What you have to do:
Please start at the first line of the records beneath and quote each line exactly, ending with the line containing "def W(x, y, z): return".

━━━━

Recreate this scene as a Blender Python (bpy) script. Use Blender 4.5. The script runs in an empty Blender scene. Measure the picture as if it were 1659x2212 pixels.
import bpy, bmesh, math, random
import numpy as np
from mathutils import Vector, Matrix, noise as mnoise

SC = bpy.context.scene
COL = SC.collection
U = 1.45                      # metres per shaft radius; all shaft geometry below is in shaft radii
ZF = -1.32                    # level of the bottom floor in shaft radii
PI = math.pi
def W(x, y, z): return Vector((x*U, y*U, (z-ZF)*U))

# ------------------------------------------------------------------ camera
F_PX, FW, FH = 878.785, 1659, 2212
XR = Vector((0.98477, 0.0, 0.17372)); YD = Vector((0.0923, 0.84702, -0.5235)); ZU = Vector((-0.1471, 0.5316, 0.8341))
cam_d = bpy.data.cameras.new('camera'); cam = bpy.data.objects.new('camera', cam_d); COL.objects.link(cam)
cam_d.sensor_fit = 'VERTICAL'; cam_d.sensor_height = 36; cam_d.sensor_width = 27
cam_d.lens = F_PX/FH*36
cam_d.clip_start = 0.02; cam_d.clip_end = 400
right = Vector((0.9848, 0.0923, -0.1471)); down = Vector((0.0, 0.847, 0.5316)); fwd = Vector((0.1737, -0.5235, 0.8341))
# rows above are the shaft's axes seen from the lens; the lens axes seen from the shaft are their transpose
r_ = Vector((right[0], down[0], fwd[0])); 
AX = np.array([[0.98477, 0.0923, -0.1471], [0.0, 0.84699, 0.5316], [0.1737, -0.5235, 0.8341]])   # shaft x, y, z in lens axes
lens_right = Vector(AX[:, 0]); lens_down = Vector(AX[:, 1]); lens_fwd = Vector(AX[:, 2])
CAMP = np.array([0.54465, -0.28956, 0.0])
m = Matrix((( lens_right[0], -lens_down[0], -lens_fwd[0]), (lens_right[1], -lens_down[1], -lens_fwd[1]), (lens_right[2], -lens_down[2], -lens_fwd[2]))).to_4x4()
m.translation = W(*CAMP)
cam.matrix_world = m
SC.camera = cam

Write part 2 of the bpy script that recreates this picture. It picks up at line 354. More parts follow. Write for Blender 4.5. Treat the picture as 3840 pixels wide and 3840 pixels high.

━━━━

Response:
Recreate this scene as a Blender Python (bpy) script. Use Blender 4.5. The script runs in an empty Blender scene. Measure the picture as if it were 1659x2212 pixels.
import bpy, bmesh, math, random
import numpy as np
from mathutils import Vector, Matrix, noise as mnoise

SC = bpy.context.scene
COL = SC.collection
U = 1.45                      # metres per shaft radius; all shaft geometry below is in shaft radii
ZF = -1.32                    # level of the bottom floor in shaft radii
PI = math.pi
def W(x, y, z): return Vector((x*U, y*U, (z-ZF)*U))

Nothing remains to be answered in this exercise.